▸ **Exercise requirements**: Everything from the first line down to the line containing "PI = math.pi" should be reproduced exactly; please include nothing else.
--- Start Data lines ---
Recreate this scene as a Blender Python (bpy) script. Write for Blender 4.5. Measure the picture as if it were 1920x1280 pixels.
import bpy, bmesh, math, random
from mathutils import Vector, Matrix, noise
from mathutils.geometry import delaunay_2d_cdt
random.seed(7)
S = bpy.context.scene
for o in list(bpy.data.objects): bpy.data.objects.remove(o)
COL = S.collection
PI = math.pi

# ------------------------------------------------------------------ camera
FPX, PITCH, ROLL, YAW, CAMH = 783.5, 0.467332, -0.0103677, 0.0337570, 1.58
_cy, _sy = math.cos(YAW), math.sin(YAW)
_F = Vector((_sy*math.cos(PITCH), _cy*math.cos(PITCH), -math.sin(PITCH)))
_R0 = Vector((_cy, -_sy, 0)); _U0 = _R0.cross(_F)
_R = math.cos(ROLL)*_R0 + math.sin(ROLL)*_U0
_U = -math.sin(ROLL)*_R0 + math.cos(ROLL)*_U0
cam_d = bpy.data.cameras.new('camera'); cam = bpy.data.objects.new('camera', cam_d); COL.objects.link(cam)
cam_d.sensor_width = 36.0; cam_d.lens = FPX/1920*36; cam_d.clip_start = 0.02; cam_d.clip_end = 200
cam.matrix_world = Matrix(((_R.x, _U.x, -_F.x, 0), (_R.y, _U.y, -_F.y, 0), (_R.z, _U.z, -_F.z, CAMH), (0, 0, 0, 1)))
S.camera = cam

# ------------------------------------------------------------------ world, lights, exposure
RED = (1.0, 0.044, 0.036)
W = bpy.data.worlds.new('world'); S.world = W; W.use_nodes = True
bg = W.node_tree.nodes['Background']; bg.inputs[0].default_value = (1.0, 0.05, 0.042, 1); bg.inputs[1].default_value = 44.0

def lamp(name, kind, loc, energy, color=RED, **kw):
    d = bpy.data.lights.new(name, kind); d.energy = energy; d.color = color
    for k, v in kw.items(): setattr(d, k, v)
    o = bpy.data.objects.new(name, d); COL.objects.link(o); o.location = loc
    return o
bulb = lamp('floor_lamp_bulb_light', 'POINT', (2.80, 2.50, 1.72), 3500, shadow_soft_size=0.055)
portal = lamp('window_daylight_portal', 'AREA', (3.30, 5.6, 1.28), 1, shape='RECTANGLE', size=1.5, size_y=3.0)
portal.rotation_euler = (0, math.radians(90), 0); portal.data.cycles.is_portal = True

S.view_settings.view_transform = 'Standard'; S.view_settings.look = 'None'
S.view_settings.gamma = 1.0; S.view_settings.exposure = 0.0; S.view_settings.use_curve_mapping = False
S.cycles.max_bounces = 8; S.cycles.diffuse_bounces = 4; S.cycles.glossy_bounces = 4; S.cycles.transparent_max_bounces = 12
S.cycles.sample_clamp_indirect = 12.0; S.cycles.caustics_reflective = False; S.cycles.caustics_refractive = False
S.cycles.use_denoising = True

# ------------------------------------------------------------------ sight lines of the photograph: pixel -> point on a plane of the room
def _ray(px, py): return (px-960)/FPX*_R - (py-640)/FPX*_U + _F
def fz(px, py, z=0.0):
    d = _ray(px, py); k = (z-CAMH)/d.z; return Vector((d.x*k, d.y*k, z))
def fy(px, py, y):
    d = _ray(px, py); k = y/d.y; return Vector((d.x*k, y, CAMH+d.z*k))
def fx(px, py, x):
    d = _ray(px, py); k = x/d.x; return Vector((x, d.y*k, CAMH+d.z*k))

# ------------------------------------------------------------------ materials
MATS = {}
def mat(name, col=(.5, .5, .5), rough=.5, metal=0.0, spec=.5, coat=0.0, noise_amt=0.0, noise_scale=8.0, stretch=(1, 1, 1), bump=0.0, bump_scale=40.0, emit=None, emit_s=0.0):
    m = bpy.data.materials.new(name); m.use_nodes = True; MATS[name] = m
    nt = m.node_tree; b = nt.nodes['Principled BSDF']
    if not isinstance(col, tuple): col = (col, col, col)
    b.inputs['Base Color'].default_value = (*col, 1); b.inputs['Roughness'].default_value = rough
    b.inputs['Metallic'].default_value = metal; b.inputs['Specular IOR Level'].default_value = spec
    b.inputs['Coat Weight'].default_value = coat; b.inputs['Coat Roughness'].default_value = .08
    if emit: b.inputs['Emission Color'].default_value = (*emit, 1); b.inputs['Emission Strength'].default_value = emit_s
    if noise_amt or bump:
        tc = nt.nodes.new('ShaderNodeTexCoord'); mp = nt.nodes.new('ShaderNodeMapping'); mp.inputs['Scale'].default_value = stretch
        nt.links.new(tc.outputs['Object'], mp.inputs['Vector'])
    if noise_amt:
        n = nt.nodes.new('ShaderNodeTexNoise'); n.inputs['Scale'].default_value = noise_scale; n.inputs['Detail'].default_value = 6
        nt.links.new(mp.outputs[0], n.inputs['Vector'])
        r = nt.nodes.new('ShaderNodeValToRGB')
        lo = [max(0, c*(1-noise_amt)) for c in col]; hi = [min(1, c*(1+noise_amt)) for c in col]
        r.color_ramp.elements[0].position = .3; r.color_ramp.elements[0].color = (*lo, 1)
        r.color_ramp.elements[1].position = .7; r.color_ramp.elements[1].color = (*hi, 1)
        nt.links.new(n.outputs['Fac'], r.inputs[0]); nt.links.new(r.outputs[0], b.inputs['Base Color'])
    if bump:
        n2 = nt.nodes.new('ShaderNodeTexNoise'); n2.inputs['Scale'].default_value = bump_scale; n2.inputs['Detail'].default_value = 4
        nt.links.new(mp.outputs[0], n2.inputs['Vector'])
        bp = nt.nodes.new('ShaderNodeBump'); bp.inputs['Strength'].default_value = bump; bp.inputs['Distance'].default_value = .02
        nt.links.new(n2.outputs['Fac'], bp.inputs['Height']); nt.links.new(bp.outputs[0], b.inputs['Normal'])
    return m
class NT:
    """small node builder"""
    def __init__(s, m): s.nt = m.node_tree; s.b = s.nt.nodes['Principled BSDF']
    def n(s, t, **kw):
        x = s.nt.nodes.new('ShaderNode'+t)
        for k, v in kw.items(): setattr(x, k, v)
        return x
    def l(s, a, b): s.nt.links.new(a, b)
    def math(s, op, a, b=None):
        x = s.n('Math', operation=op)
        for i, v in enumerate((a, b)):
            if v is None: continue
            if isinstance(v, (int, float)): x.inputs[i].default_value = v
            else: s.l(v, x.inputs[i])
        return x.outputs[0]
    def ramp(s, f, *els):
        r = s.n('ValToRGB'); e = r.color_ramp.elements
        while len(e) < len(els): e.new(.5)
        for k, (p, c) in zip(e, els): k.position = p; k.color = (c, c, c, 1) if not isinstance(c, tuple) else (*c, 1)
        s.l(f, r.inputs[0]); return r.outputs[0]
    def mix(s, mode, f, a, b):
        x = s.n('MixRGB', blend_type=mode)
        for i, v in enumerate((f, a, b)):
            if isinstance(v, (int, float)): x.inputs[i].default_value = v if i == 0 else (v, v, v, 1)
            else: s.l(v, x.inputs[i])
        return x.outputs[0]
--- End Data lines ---
▸ **Result of this exercise**:
Recreate this scene as a Blender Python (bpy) script. Write for Blender 4.5. Measure the picture as if it were 1920x1280 pixels.
import bpy, bmesh, math, random
from mathutils import Vector, Matrix, noise
from mathutils.geometry import delaunay_2d_cdt
random.seed(7)
S = bpy.context.scene
for o in list(bpy.data.objects): bpy.data.objects.remove(o)
COL = S.collection
PI = math.pi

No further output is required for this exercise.